L’adoption des amendements n° 70, 112 et 145 rectifié, qui portent sur le même sujet, aurait pour conséquence de mettre sur le même plan le supérieur hiérarchique et les instances représentatives du personnel. Je ne crois pas que cette absence de hiérarchie du signalement soit appropriée.
En outre, quelle serait la compétence de l’instance représentative du personnel pour traiter de l’alerte ou attester de la véracité d’un signalement ? A-t-elle une immunité pour violer des secrets protégés par la loi ? Certainement pas !
La procédure de signalement doit permettre une sélection, un tri entre les signalements utiles et les dénonciations abusives ou infondées. Le supérieur hiérarchique, puis l’autorité judiciaire, par exemple, me semblent des acteurs plus appropriés à cette procédure.

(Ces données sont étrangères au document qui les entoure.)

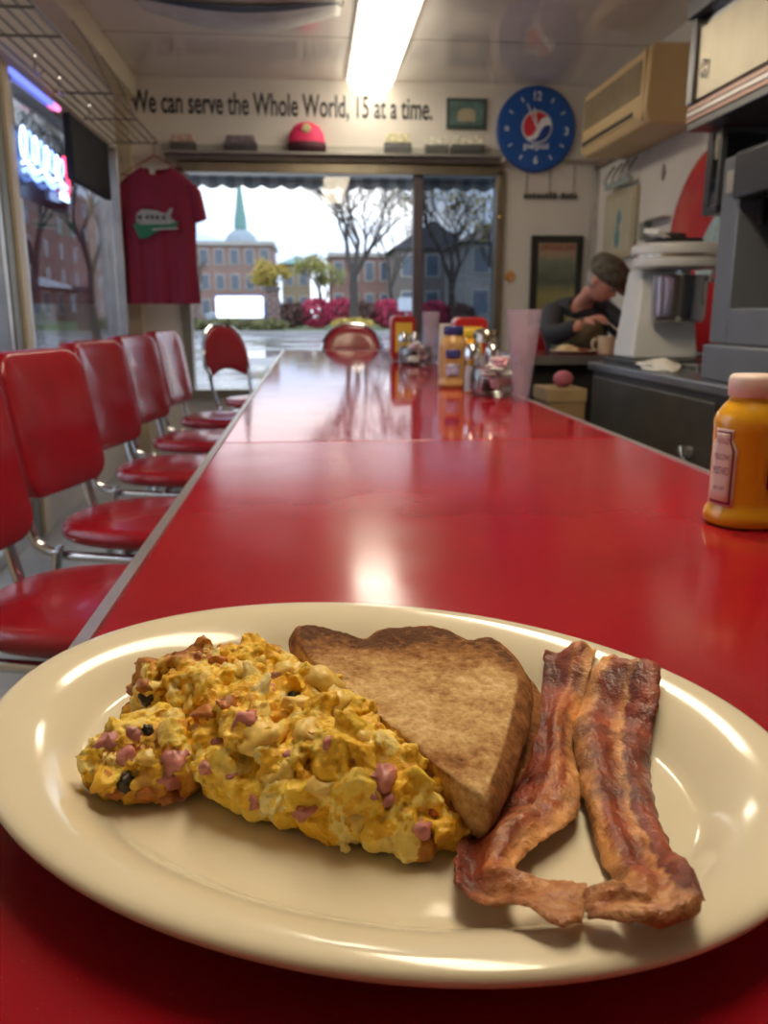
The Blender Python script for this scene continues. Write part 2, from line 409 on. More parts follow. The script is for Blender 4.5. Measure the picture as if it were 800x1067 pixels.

La procédure de signalement retenue par la commission des lois, qui a très légèrement modifié la procédure retenue par l’Assemblée nationale, n’empêche en rien la personne de se confier aux délégués du personnel en cas de danger grave et imminent. Elle n’enlève rien au droit existant, qui se justifie pleinement en raison des compétences des instances représentatives du personnel en droit du travail.
C’est la raison pour laquelle la commission émet un avis défavorable sur ces amendements.
L’amendement n° 122 rectifié relatif à la saisine immédiate du Défenseur des droits en cas de mise en cause des employeurs est contraire à la position de la commission.
J’ai peur qu’il y ait un malentendu. Aucune saisine du Défenseur des droits n’est prévue dans le dispositif de signalement de l’alerte, même dans le texte issu des travaux de l'Assemblée nationale. Le Défenseur des droits l’a assez répété en audition et de façon publique : il ne se considère pas comme une agence de traitement des alertes. Seules l’autorité judiciaire et certaines autorités administratives peuvent enquêter, vérifier et traiter un signalement.
Dès lors, on ne peut envisager une saisine immédiate du Défenseur des droits, puisque le texte de la commission ne prévoit pas l’intervention de ce dernier.
Sur le fond, le paragraphe I bis A de l'article 6 C prévoit d’ores et déjà la possibilité d’éviter une dénonciation auprès de l’employeur.
Par conséquent, la commission émet un avis défavorable sur cet amendement.
Quant aux amendements identiques n° 111 et 154 rectifié, il s’agit là encore d’un malentendu, aucune saisine du Défenseur des droits n’étant prévue dans le dispositif du signalement d’alerte. La commission y est donc défavorable, pour les mêmes raisons.
Elle émet également un avis défavorable sur l’amendement n° 115. Comme je l’ai indiqué ce matin, être lanceur d’alerte correspond non pas à un statut, une récompense, un trophée, mais à une protection. Il s’agit non seulement de protéger les lanceurs d’alerte contre les discriminations dont ils pourraient faire l’objet de la part de leur employeur, mais également de leur garantir une protection pénale eu égard aux secrets professionnels qu’ils auraient pu ou pourraient violer.
Or une personne qui révèle à l’autorité judiciaire ou administrative des faits n’étant pas couverts par le secret professionnel puisqu’elle n’en a pas pris connaissance dans le cadre d’une relation de travail n’a pas besoin de suivre la procédure de signalement. Elle ne risque rien sur le plan pénal. Comme tout citoyen, elle peut écrire au procureur de la République et porter ces faits à sa connaissance.
La loi doit être normative et protéger ceux qui ont besoin de protection. Il n’y a pas lieu en l’occurrence de « normer » la procédure de signalement des citoyens témoignant d’un fait. Il faut protéger ceux qui commettent un délit, qui violent le secret professionnel pour de bonnes raisons, définies limitativement par la loi.
Pour les mêmes motifs que précédemment, la commission est défavorable à l’amendement n° 147 rectifié, qui vise à associer les organisations syndicales représentatives du personnel au dispositif de signalement.
Au risque de me répéter, de quelle compétence une organisation syndicale dispose-t-elle pour traiter une alerte ou attester de la véracité d’un signalement ? Elle n’a pas d’immunité pour violer les secrets protégés par la loi.